Por exemplo, sobre o estacionamento rotativo. A cobrança é legal? Porque fica a impressão que é só arrecadatório, já que muitas vezes a rotatividade não existe. As pessoas vão trocando os talões e fica por isso mesmo. Aqui em São Paulo há situações absurdas, em bairros onde há prédios mais antigos e sem garagem, em que o morador tem que pedir autorização - que é temporária - para estacionar na porta da casa dele.

Uma dúvida comum, neste sentido, é com relação à pontuação para esse tipo de infração, pois quem pára numa área de rotativo, sem o talão, pode estar cometendo uma irregularidade, mas está efetivamente estacionado em local permitido?
Exatamente. É diferente de uma infração de trânsito. Você não está num local proibido, atrapalhando a fluidez do trânsito. Só não pagou o cartão. Então é um tipo de penalidade em que, muitas vezes, as pessoas concordam com o pagamento da multa, mas discordam da pontuação.

Qual é a principal alegação da Anatran no que diz respeito ao rodízio?
A falta de sinalização. O processo teve início no ano passado. A Anatran constatou que, em São Paulo, não havia sinalização adequada e, ao mesmo tempo, era enorme o número de multas por causa do rodízio. A área delimitada é muito grande. O que chamamos de Centro Expandido, ou seja, não é só o Centro, mas também uma grande área que dá acesso ao Centro. Nós, que somos de São Paulo, não sabemos de cabeça toda a área do rodízio sem um mapa, imagine quem é de fora e vem a São Paulo ou está de passagem. E agora, com o Renainf (sistema de integração, que permite o envio de multas entre os estados), as multas chegam mesmo. Então a Anatran ajuizou a ação na Fazenda Pública de São Paulo, citando o artigo 80 do Código de Trânsito Brasileiro (CTB), que menciona a sinalização ao longo das vias, sempre que necessário. É o que queremos. Que a cidade seja sinalizada adequadamente quanto às regras do rodízio: região, dias e placas, caminhos alternativos.

E qual é a situação, hoje, desta ação?
O juiz acatou nosso pedido e deferiu uma liminar, dando 30 dias para a prefeitura iniciar a sinalização. Eles tentaram derrubar a liminar e não conseguiram, mas recorreram novamente ao tribunal (segunda instância), alegando que 30 dias é um prazo curto para a confecção das placas, e aí foram atendidos. A liminar foi cassada e voltou-se para a apreciação do mérito. Em agosto, mais de um ano depois, o juiz propôs uma composição, um acordo entre as partes, mas o procurador que foi representar o município não estava a par do assunto. Então o juiz sugeriu que fizéssemos uma proposta de sinalização para sugerir à Companhia de Engenharia de Tráfego (CET). Apresentamos e tudo está agora nas mãos do juiz para a decisão. Neste meio tempo, também foi pedido o parecer do Ministério Público, que foi favorável ao nosso pedido. Agora, é interessante o seguinte: quando é para haver uma licitação para a colocação de mais radares, fazem da noite para o dia; já para a sinalização, tudo é complicado. E verba existe, porque só com o que arrecadam com multas de rodízio já daria para pagar a sinalização.

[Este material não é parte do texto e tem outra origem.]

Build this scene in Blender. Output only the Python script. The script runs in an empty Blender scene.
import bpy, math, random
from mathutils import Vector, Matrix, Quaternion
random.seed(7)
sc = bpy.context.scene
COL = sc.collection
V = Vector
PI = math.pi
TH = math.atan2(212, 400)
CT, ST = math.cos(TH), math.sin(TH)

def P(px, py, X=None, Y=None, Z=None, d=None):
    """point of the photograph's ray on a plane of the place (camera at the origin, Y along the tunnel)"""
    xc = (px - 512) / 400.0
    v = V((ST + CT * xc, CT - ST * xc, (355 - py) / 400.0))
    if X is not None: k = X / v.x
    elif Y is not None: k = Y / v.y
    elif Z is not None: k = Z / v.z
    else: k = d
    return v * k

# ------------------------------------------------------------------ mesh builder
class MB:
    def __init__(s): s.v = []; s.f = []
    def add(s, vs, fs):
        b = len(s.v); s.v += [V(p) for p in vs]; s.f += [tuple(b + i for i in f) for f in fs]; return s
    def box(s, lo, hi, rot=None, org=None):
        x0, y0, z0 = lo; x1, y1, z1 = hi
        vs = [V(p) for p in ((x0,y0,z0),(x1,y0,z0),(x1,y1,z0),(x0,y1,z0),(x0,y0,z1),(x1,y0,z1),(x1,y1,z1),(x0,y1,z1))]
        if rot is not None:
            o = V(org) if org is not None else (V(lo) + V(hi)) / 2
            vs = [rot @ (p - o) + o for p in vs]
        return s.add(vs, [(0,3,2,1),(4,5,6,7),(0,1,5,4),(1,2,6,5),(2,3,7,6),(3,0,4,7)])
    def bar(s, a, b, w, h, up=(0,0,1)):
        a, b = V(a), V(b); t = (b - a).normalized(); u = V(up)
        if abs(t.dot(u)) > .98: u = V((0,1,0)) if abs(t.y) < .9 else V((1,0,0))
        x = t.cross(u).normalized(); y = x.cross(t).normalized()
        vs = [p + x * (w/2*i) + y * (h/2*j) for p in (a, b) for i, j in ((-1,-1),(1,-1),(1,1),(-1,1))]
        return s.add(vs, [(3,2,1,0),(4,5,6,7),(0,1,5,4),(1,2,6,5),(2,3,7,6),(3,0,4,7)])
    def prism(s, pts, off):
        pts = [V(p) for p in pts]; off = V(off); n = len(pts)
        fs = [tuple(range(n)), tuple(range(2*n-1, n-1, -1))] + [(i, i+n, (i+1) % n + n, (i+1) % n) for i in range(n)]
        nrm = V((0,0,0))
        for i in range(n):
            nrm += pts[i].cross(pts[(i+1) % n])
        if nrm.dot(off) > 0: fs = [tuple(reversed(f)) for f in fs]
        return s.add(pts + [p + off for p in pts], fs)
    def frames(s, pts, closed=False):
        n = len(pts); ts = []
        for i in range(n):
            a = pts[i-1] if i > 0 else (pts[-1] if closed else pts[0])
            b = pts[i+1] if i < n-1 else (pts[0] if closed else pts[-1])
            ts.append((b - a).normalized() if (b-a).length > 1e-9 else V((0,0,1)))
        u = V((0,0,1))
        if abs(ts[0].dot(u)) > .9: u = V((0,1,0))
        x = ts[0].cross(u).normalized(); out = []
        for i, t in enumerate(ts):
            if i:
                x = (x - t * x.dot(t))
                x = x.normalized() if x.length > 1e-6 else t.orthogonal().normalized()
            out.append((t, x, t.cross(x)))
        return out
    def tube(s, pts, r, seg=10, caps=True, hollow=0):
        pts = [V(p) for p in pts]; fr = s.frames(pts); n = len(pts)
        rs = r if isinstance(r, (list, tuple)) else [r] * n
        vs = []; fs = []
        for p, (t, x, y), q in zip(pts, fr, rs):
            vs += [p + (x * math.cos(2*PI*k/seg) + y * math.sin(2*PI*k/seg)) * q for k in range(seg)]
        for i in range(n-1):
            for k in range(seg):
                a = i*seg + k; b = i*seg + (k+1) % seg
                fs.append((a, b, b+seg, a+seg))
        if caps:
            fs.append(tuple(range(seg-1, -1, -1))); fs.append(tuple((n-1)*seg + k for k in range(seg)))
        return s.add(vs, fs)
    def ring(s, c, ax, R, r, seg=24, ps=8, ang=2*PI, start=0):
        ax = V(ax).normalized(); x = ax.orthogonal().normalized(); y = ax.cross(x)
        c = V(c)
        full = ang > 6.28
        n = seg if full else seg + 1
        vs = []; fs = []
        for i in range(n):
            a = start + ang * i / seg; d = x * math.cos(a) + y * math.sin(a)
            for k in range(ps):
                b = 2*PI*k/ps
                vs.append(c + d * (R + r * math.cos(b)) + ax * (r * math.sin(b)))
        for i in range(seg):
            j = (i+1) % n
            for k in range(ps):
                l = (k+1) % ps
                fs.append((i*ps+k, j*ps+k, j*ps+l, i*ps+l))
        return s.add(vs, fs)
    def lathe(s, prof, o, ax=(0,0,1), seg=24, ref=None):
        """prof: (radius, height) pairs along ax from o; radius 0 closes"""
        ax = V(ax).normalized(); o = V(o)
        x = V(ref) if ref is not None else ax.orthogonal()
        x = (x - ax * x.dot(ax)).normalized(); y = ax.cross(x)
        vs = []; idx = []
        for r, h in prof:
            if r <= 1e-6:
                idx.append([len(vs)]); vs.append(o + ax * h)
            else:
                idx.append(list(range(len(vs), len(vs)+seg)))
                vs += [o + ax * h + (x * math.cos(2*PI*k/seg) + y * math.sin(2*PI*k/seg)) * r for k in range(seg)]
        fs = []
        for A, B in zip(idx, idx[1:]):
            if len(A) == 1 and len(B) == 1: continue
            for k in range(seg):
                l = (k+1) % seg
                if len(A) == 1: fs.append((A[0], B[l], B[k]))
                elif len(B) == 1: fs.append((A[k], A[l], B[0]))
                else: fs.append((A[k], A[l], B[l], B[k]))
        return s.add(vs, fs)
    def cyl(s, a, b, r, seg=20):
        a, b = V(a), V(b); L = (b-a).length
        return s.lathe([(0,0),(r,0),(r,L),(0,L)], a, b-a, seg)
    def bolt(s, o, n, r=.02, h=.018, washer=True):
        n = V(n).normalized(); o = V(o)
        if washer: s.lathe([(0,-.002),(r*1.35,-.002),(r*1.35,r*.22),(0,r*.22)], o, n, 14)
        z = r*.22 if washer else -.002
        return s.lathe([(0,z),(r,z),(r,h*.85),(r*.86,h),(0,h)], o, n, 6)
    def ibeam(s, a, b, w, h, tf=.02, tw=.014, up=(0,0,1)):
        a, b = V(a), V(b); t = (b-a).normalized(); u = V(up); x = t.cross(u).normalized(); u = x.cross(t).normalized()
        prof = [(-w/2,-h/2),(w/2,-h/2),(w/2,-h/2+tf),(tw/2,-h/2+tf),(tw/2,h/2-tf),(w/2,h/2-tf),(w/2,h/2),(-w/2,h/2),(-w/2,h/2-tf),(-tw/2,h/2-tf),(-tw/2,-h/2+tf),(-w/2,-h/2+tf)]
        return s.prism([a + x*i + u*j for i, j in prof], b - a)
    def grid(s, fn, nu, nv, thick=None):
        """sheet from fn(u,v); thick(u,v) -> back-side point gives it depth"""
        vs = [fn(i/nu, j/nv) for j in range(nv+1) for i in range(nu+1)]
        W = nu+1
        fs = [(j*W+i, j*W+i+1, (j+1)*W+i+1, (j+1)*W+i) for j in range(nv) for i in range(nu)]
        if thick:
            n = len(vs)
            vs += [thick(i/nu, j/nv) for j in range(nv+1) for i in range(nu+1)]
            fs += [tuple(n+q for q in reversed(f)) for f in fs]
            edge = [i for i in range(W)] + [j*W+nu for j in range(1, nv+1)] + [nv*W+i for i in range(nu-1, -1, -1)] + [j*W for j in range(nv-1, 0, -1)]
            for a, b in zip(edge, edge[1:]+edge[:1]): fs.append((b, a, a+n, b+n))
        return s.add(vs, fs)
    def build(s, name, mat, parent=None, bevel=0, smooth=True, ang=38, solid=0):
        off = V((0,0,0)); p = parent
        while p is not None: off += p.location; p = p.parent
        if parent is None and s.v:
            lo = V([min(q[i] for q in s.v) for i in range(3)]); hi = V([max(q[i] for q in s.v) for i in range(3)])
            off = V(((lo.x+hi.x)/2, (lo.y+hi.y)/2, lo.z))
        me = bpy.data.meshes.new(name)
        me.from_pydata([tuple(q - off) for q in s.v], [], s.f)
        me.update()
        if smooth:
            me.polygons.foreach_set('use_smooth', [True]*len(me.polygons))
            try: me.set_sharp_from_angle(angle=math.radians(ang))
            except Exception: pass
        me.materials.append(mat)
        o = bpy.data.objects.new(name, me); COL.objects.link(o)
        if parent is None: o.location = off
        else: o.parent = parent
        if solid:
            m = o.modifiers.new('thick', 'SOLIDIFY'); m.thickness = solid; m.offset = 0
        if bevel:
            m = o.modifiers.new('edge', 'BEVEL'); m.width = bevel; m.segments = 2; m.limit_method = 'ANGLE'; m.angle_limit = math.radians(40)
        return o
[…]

Em síntese, o que a Anatran propõe neste projeto?
Que, a princípio, comecem a sinalização dos limites, das regiões de entrada nas áreas de rodízio, entradas e saídas das marginais. Placas, pelo menos 500m antes, avisando do rodízio, as placas e dias em que podem circular e as saídas alternativas.

Em entrevista ao caderno Veículos, a CET disse que não há alternativas, só depois da construção do Rodoanel?
é uma resposta de indignar. O Rodoanel vai desafogar o tráfego em diversas regiões, mas usar esse argumento não tem o menor sentido. As alternativas existem fisicamente, o problema é que a engenharia de tráfego em São Paulo é muito complicada. Às vezes você tem que andar cinco, seis quarteirões para retornar à mesma rua. E outro problema é que essas saídas não são sinalizadas. Agora, são caminhos bem mais longos, é preciso contornar a área de rodízio, mas tem que ser dada a opção ao motorista.

Qual a opinião da Anatran sobre a lei seca e o provável aumento nos valores das multas?
Somos favoráveis a tudo que reduz os acidentes, que está sendo o caso da Lei Seca. Quanto aos valores das multas, infelizmente há situações em que é preciso pesar no bolso para as leis serem cumpridas. Mas esse é um assunto que merece ser mais discutido.